Ciò che conta è di averle possedute, le cose smarrite, conosciute e amate…perse, o sottratte, o andate in polvere, niente e nessuno ce le potrà togliere mai…mai strapparle dall’anima, dalla mente, dal sangue. Nessun ladro, nessun prepotente…nessun terremoto
Livia De Stefani è stata la prima scrittrice in Italia a descrivere il potere mafioso, mettendo nero su bianco nomi e cognomi, svelandone i meccanismi.
Nata a Palermo il 23 giugno 1913 in un’antica famiglia di ricchi proprietari terrieri, è cresciuta negli agi di un ambiente patriarcale fatto di regole e consuetudini che scoraggiava la sua propensione letteraria.

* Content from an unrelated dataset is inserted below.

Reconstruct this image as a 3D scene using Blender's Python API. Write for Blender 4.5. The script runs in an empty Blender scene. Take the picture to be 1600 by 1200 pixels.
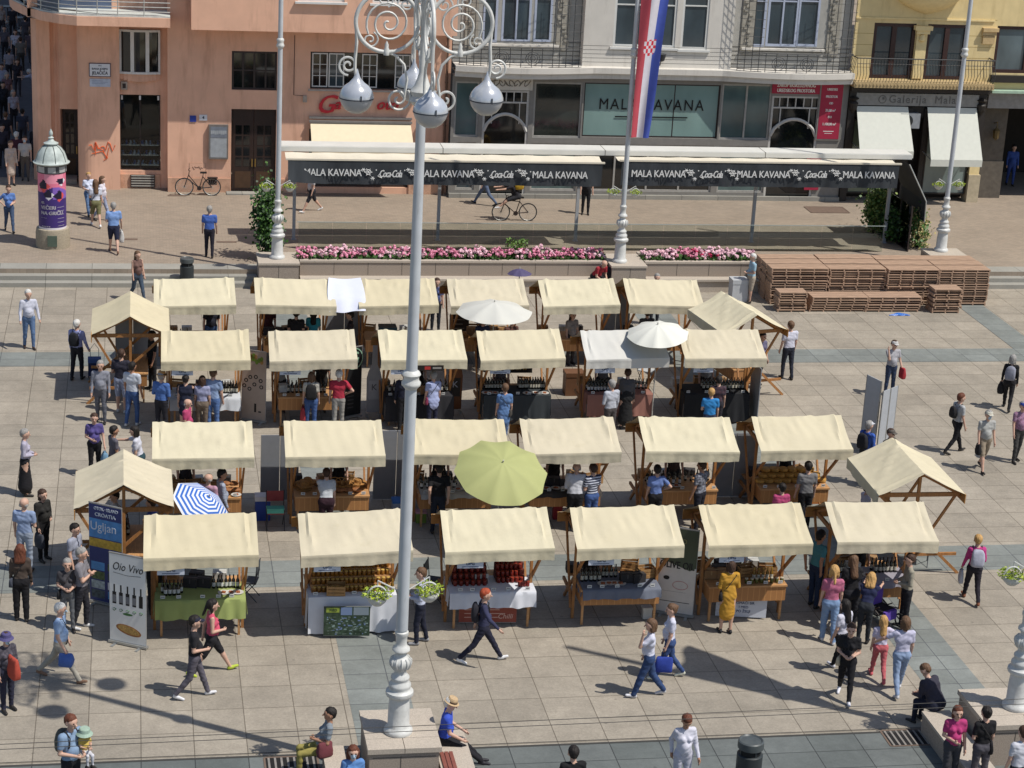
import bpy, math, random
import numpy as np
from mathutils import Vector, Matrix
D=bpy.data; S=bpy.context.scene; COL=S.collection
rnd=random.Random(7)
# ---------------------------------------------------------------- camera, sky, sun, exposure
CAMH=19.3; FL=3216.32
RM=np.array([[0.98391079,-0.17123123,0.05098457],[0.00678746,0.3209905,0.94705809],[0.17853148,0.93147462,-0.31698824]])
cam=D.cameras.new("camera"); co=D.objects.new("camera",cam); COL.objects.link(co)
cam.sensor_width=36; cam.lens=FL/1600*36; cam.clip_start=.5; cam.clip_end=3000
co.matrix_world=Matrix(((RM[0][0],RM[1][0],-RM[2][0],0),(RM[0][1],RM[1][1],-RM[2][1],0),(RM[0][2],RM[1][2],-RM[2][2],CAMH),(0,0,0,1)))
S.camera=co
SUN=Vector((.50,-.319,1)).normalized()
w=D.worlds.new("World"); S.world=w; w.use_nodes=True
sk=w.node_tree.nodes.new('ShaderNodeTexSky'); sk.sky_type='NISHITA'; sk.sun_disc=False
sk.sun_elevation=math.radians(59.3); sk.sun_rotation=math.atan2(SUN.x,SUN.y); sk.altitude=120
bg=w.node_tree.nodes['Background']; w.node_tree.links.new(sk.outputs[0],bg.inputs[0]); bg.inputs[1].default_value=.1
sl=D.lights.new("sun",'SUN'); sl.energy=4.3; sl.angle=math.radians(.5); sl.color=(1,.955,.88)
so=D.objects.new("sun",sl); COL.objects.link(so); so.rotation_euler=SUN.to_track_quat('Z','Y').to_euler(); so.location=(20,0,60)
S.view_settings.view_transform='Standard'; S.view_settings.look='None'; S.view_settings.exposure=.06; S.view_settings.gamma=1
S.render.resolution_x=1024; S.render.resolution_y=768
S.render.engine='CYCLES'; S.cycles.max_bounces=5; S.cycles.transparent_max_bounces=8

# ---------------------------------------------------------------- measuring: image point -> ground level z / vertical plane Y
def ray(px,py):
    return RM.T@np.array([(px-800)/FL,(600-py)/FL,1.])
def G(px,py,z=0.):
    d=ray(px,py); t=(z-CAMH)/d[2]; return Vector((t*d[0],t*d[1],z))
def FY(px,py,Y):
    d=ray(px,py); t=Y/d[1]; return (t*d[0],CAMH+t*d[2])
def PX(x,y,z):
    c=RM@np.array([x,y,z-CAMH]); return 800+FL*c[0]/c[2],600-FL*c[1]/c[2]

# ---------------------------------------------------------------- materials
def lin(h):
    if isinstance(h,(tuple,list)): return (*h[:3],1)
    h=h.lstrip('#'); c=[int(h[i:i+2],16)/255 for i in (0,2,4)]
    return (*[x/12.92 if x<=.04045 else ((x+.055)/1.055)**2.4 for x in c],1)
MC={}
def mat(name,col,rough=.7,var=.12,scale=6,bump=0,metal=0,spec=.4,detail=3,col2=None,stretch=None,wscale=None,sheen=0,stain=None):
    if name in MC: return MC[name]
    m=D.materials.new(name); m.use_nodes=True; n=m.node_tree.nodes; l=m.node_tree.links; b=n['Principled BSDF']
    c=lin(col); b.inputs['Roughness'].default_value=rough; b.inputs['Metallic'].default_value=metal
    b.inputs['Specular IOR Level'].default_value=spec
    if var or col2 or bump:
        tc=n.new('ShaderNodeTexCoord'); mp=n.new('ShaderNodeMapping'); l.new(tc.outputs['Object'],mp.inputs[0])
        if stretch: mp.inputs['Scale'].default_value=stretch
        nz=n.new('ShaderNodeTexNoise'); nz.inputs['Scale'].default_value=scale; nz.inputs['Detail'].default_value=detail; l.new(mp.outputs[0],nz.inputs[0])
        rp=n.new('ShaderNodeValToRGB'); l.new(nz.outputs[0],rp.inputs[0])
        c2=lin(col2) if col2 else tuple(min(1,x*(1+var)) for x in c[:3])+(1,)
        c1=c if col2 else tuple(x*(1-var) for x in c[:3])+(1,)
        rp.color_ramp.elements[0].position=.3; rp.color_ramp.elements[1].position=.7
        rp.color_ramp.elements[0].color=c1; rp.color_ramp.elements[1].color=c2
        out=rp.outputs[0]
        if stain:
            sc,st3,amt,th,scol=stain; m3=n.new('ShaderNodeMapping'); l.new(tc.outputs['Object'],m3.inputs[0]); m3.inputs['Scale'].default_value=st3; m3.inputs['Location'].default_value=(sc*3.1,sc,7)
            n3=n.new('ShaderNodeTexNoise'); n3.inputs['Scale'].default_value=sc; n3.inputs['Detail'].default_value=6; n3.inputs['Roughness'].default_value=.65; l.new(m3.outputs[0],n3.inputs[0])
            r3=n.new('ShaderNodeMapRange'); r3.inputs[1].default_value=th; r3.inputs[2].default_value=th+.16; r3.inputs[4].default_value=amt; l.new(n3.outputs[0],r3.inputs[0])
            mx=n.new('ShaderNodeMix'); mx.data_type='RGBA'; l.new(r3.outputs[0],mx.inputs[0]); l.new(out,mx.inputs[6]); mx.inputs[7].default_value=lin(scol); out=mx.outputs[2]
        l.new(out,b.inputs['Base Color'])
        if bump:
            bp=n.new('ShaderNodeBump'); bp.inputs['Strength'].default_value=1; bp.inputs['Distance'].default_value=bump
            nb=n.new('ShaderNodeTexNoise'); nb.inputs['Scale'].default_value=wscale or scale*2; nb.inputs['Detail'].default_value=4; l.new(mp.outputs[0],nb.inputs[0])
            l.new(nb.outputs[0],bp.inputs['Height']); l.new(bp.outputs[0],b.inputs['Normal'])
    else: b.inputs['Base Color'].default_value=c
    MC[name]=m; return m
def flat(name,col,rough=.6,**k): return mat(name,col,rough,var=0,**k)
def glassy(name,col,rough=.06,spec=.8,var=.35,scale=.9): return mat(name,col,rough,var=var,scale=scale,spec=spec,stretch=(1,1,.5))
def stripes(name,c1,c2,freq,axis=2,rough=.8,duty=.5):
    if name in MC: return MC[name]
    m=D.materials.new(name); m.use_nodes=True; n=m.node_tree.nodes; l=m.node_tree.links; b=n['Principled BSDF']; b.inputs['Roughness'].default_value=rough
    tc=n.new('ShaderNodeTexCoord'); sx=n.new('ShaderNodeSeparateXYZ'); l.new(tc.outputs['Object'],sx.inputs[0])
    a=n.new('ShaderNodeMath'); a.operation='MULTIPLY'; a.inputs[1].default_value=freq; l.new(sx.outputs[axis],a.inputs[0])
    f=n.new('ShaderNodeMath'); f.operation='FRACT'; l.new(a.outputs[0],f.inputs[0])
    g=n.new('ShaderNodeMath'); g.operation='GREATER_THAN'; g.inputs[1].default_value=duty; l.new(f.outputs[0],g.inputs[0])
    mx=n.new('ShaderNodeMix'); mx.data_type='RGBA'; l.new(g.outputs[0],mx.inputs[0]); mx.inputs[6].default_value=lin(c1); mx.inputs[7].default_value=lin(c2)
    l.new(mx.outputs[2],b.inputs['Base Color']); MC[name]=m; return m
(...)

A soli 17 anni, invitata a Roma dagli zii, aveva conosciuto e subito sposato lo scultore Renato Signorini grazie al quale era entrata in un ambiente culturale stimolante in cui sentiva di potersi esprimere.
Nonostante abbia vissuto tutta la sua vita nella capitale, si recava spesso in Sicilia per gli impegni legati alle terre che aveva ereditato.
Nel 1940 ha pubblicato una raccolta di poesie dal titolo Preludio.
Il suo primo romanzo e anche il più famoso, La vigna dalle uve nere, pubblicato nel 1953, è una vera e propria denuncia alla mafia e dei meccanismi. Ambientato in una cittadina siciliana, ritrae in maniera cruda e coraggiosa, quell’arcaico mondo maschile dispotico e feroce.
Su tutti i suoi protagonisti, incombe un tragico destino, anche quando ha cercato di alleggerire il tessuto narrativo affidandosi all’ironia, la tensione drammatica si risolve in un ghigno, più che in un sorriso.
Nel 1991, un mese prima della sua morte, è stato pubblicato il suo ultimo libro, La mafia alle mie spalle una condanna netta e coraggiosa a quel mondo violento, chiuso, autoritario e protettivo, con il culto del proprio potere e della sottomissione degli altri. Ha raccontato la sua esperienza personale, gli incontri con i boss, l’omertà, i codici d’onore, la campagna, la Sicilia assolata senza mare, il suo appezzamento di terra con il suo casamento borbonico, quanto era stato difficile iniziare a piantare vigneti al posto del grano e come i contadini la guardavano diffidenti quando aveva deciso di piantare alberi ornamentali che non producevano frutti, nella sua ricerca di novità e bellezza.
Il libro si chiude con la descrizione del terremoto del Belice del 14 gennaio 1968 di cui è stata testimone. Di fronte a questo mondo sgretolato aveva deciso di vendere la sua proprietà, ex feudo Virzì.
La popolazione siciliana non aveva apprezzato i suoi racconti implacabili, offesa dalle descrizioni della propria terra vista con la luce impietosa del degrado e dell’ignoranza, per il ritratto spietato di un mondo maschile, patriarcale, autoritario e feroce.
Si è spenta a Roma, il 28 Marzo del 1991.